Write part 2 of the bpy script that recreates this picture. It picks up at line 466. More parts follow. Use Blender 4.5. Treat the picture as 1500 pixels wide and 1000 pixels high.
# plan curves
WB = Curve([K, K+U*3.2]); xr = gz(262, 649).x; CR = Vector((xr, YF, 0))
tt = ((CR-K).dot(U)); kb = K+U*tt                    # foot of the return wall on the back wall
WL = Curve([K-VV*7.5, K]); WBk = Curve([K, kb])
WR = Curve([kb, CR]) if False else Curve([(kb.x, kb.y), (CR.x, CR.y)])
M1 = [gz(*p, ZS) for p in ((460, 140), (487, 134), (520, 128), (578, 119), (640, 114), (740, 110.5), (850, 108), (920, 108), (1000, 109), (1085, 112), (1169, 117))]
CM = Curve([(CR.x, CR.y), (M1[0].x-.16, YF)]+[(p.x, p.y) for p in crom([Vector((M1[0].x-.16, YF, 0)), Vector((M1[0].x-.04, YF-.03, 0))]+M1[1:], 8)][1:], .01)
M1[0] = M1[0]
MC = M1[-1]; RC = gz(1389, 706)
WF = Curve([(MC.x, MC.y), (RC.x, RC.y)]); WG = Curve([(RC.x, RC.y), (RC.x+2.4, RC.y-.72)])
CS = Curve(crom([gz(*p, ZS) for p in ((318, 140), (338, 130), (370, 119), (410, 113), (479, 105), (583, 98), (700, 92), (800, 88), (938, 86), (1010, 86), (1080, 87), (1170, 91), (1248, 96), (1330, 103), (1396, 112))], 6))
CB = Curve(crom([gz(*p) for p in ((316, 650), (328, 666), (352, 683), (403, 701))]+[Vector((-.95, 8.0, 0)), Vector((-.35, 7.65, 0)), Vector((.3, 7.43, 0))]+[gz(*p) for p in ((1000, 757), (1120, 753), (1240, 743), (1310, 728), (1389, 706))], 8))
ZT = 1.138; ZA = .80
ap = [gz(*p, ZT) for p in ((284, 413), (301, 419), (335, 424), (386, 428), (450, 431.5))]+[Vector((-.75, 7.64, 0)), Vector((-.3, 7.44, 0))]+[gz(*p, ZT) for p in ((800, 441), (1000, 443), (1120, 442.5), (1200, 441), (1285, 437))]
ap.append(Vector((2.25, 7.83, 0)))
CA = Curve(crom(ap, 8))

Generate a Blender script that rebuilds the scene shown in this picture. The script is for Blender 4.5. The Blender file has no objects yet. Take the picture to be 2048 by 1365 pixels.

> Stated goal
Search the listing for the word "picture" and return each line that holds it.

> Exercise result
Write part 2 of the bpy script that recreates this picture. It picks up at line 466. More parts follow. Use Blender 4.5. Treat the picture as 1500 pixels wide and 1000 pixels high.
Generate a Blender script that rebuilds the scene shown in this picture. The script is for Blender 4.5. The Blender file has no objects yet. Take the picture to be 2048 by 1365 pixels.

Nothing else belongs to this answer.